In 2019 the Tory Party leaned into that realignment and won over a lot of new voters, in parts of the country they had not reached before. This achieved this thanks to promises of getting Brexit done, levelling up the North and Midlands while moving away from free markets, and controlling and reducing immigration.
Simultaneously they held on to voters who combined cosmopolitanism (Remain voters) with support for free markets, because they had the bonus of facing Jeremy Corbyn.
Had the Conservatives followed through on that, then the new alignment revealed in 2019 would have been consolidated this time. The Conservatives would have made further gains in the North and Midlands but lost seats in the suburban South East and in the South West, to both Labour and the Liberal Democrats. The result would have been much tighter and the new alignment and division would have become even clearer, with the Tories a moderate national populist party.
This of course has not happened. The political and media class refused to accept the new alignment and the promises of the 2019 manifesto were simply ignored, while Starmer abandoned the popular parts of Corbyn’s agenda (the Left economics) as well as the unpopular part (the radical anti-Western foreign policy). Hence the deep disillusionment of many voters.
In the case of the Conservative Party, media figures, politicians, and donors all refused to follow up the logic of the 2019 election, seeing it as a one-off produced by Brexit rather than as a realignment.
This took two forms. Some rejected the nationalism and cultural conservatism while continuing to promote a kind of technocratic liberalism in economics. Others accepted the nationalism, but rejected the idea of things like levelling up and immigration controls in favour of reinvigorated free-market radicalism.
This combination, personified by Liz Truss and Rishi Sunak, alienated two thirds of the voting coalition of 2019 and left them with a Thatcherite rump. Refusing to accept the inevitable loss of one third of the 2019 electoral coalition while looking to expand the opposite third has meant they have lost both.
That, plus exhaustion after fourteen years in office and refusing to accept or even address the accelerating breakdown and general uselessness of most of the British state, means that they are doomed.
On July 5 there will be many people arguing that normal service has been resumed after the episode of populist chaos caused by David Cameron’s decision to have a Brexit referendum. This will be a huge and (for those making it) disastrous misjudgment.

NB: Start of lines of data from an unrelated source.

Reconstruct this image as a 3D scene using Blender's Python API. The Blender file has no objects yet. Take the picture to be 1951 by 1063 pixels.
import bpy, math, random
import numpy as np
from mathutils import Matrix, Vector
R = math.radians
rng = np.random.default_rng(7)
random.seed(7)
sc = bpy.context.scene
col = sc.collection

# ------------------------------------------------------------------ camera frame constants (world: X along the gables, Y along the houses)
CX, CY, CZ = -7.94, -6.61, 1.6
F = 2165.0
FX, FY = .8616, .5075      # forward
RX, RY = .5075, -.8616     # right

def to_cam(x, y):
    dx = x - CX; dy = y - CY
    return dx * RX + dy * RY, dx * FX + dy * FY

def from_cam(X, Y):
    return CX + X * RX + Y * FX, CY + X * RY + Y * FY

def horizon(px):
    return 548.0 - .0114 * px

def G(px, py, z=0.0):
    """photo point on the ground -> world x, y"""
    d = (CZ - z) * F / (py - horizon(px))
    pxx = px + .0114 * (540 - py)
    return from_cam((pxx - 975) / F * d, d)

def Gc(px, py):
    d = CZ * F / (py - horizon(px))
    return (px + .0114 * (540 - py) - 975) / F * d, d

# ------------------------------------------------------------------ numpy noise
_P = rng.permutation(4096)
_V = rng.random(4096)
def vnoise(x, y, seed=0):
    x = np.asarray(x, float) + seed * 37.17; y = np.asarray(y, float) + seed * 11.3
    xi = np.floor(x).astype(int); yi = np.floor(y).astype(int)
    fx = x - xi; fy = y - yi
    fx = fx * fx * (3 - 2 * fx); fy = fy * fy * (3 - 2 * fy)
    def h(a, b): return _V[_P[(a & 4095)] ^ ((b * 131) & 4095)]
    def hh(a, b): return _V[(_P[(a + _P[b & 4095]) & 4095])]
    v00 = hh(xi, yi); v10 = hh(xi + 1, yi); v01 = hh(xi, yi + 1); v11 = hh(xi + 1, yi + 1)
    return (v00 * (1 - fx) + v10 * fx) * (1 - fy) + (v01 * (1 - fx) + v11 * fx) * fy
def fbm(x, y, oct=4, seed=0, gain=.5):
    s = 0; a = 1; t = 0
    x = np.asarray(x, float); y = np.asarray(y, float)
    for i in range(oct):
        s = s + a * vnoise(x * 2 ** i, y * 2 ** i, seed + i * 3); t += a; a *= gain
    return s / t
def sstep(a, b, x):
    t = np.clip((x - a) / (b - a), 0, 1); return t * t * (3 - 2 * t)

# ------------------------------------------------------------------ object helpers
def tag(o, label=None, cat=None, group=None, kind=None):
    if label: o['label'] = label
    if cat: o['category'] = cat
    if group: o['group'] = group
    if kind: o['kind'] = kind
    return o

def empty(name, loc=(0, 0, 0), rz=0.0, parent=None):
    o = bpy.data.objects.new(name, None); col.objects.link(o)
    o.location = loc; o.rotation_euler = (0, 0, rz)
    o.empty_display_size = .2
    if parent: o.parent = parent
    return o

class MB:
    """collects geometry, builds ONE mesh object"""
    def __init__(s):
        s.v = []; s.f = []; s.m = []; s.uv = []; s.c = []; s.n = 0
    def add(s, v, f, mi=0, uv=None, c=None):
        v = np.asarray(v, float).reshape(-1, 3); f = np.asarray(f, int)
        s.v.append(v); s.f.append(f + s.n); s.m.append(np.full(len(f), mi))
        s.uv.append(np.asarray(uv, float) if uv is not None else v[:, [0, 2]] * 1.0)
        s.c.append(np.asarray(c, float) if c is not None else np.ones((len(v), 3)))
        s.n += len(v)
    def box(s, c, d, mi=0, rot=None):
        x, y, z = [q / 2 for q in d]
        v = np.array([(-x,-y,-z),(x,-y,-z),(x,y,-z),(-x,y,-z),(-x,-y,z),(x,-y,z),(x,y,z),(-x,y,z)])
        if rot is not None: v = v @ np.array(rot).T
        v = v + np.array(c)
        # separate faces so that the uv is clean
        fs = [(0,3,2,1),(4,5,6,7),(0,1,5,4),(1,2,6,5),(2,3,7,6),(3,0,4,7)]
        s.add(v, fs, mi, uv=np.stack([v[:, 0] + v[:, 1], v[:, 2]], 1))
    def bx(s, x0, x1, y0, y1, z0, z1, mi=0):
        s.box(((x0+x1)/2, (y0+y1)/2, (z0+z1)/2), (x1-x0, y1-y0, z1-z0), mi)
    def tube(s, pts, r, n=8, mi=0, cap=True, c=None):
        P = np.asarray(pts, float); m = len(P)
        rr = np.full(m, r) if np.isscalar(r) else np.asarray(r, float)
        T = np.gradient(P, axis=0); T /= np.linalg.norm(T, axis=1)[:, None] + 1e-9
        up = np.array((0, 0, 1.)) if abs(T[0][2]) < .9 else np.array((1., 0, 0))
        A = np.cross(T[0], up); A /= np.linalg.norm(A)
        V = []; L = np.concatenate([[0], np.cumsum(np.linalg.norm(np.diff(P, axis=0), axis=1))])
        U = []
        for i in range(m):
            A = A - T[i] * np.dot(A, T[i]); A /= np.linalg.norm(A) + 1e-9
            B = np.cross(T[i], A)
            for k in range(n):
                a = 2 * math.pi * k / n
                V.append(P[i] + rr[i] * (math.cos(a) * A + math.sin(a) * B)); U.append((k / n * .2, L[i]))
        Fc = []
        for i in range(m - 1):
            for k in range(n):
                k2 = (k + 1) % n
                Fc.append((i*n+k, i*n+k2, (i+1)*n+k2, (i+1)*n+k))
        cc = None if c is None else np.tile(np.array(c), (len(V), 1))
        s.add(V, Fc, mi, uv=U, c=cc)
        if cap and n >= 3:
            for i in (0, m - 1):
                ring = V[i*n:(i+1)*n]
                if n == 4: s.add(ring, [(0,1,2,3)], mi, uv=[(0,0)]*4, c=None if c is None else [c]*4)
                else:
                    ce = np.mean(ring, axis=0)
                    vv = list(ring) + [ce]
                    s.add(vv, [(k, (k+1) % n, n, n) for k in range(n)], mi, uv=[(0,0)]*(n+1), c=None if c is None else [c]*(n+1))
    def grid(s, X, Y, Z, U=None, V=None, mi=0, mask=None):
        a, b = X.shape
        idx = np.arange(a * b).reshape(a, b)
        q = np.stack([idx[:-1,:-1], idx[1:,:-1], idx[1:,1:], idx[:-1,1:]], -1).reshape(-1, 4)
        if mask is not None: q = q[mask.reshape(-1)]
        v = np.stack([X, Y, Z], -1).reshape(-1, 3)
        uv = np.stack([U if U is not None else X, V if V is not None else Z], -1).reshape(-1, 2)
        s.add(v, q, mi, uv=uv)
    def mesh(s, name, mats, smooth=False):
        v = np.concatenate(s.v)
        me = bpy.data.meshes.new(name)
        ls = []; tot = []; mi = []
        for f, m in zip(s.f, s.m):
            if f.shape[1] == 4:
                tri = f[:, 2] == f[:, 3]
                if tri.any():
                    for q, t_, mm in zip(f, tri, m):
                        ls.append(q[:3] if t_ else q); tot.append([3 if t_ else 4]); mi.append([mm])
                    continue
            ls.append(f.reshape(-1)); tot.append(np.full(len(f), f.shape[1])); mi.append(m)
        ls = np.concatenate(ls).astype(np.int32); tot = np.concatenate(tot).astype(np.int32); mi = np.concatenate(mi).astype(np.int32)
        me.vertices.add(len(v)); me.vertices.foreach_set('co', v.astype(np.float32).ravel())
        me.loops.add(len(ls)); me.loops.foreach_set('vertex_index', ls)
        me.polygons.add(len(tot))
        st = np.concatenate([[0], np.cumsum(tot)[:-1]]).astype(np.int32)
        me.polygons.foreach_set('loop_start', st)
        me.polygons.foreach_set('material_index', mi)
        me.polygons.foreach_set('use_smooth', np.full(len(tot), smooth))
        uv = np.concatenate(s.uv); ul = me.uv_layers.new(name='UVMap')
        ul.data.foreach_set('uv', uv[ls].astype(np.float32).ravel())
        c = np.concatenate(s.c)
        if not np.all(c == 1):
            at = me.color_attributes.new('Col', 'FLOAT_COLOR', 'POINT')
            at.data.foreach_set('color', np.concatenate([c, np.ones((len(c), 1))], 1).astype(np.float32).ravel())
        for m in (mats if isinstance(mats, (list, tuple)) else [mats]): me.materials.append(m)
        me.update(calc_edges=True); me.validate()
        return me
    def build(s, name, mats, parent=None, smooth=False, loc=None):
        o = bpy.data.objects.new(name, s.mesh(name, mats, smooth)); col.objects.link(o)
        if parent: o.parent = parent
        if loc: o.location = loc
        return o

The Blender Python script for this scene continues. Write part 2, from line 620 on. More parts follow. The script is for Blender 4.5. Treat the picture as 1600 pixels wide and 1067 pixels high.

The 1906 election may offer a foretaste of what is to come. The enormous Liberal majority turned out to be the last great stand of the old Gladstonian liberalism. They won a landslide mainly because the Tories (Unionists) were utterly split over Tariff Reform and deeply unpopular after a long period in office.
Only four years later, in 1910, they lost their majority to a resurgent and now united Conservative Party (the Tariff Reformers having triumphed in the meantime), and became dependent on the Irish Parliamentary Party. Something similar will happen in the next Parliament.
Keir Starmer will almost certainly get a landslide majority but he will find, as the Liberals did after 1906, that his support is wide but shallow and driven more by disgust with the Tories than any real commitment. The concerns over issues such as immigration, national sovereignty in a world of globalised rules, and the various imbalances in the UK economy, which led to the realignment among voters before 2019, will not go away.
Because of that realignment and the refusal of most of our political class to accept it and address it (from either side), there is now a huge hole or gap in British politics. That is for a party that is nationalist and anti-globalist, traditionally patriotic, anti-immigration, culturally traditionalist, and Left-wing on economics.
This is the kind of party that is on the rise all over Europe but here there is no party offering this, apart from the SDP (still a fringe party) and George Galloway’s Workers Party (in his case hampered by the radical anti-Western foreign policy positions).
There is also space for a party offering a plausible version of the opposite position but that space is currently overcrowded.
Currently about 35 per cent of voters are effectively unrepresented. Many of them will abstain on July 4. This situation will not last.
After defeat the Conservative Party will either finally accept the new alignment, become firmly nationalist and move away from free markets, or it will either split or be replaced by a new political force on the populist Right.
This could take time but the politics of the 1980s are now a dead end for the Right in Britain. Meanwhile, a Labour government with a big majority will soon become very unpopular as it disappoints its supporters (inevitable, given the difficulties it will face) and does not address the kinds of issue that drive the new alignment.
Like the Liberals after 1906, they will find themselves under pressure from both sides, from a more coherent nationalist Right on one side and from radicals of various kinds plus more effective and consistent liberals on the other.
The election in July and the Parliament after it are the last stand of the political era created by the combination of Thatcher and Blair. The alternatives will emerge in the next Parliament.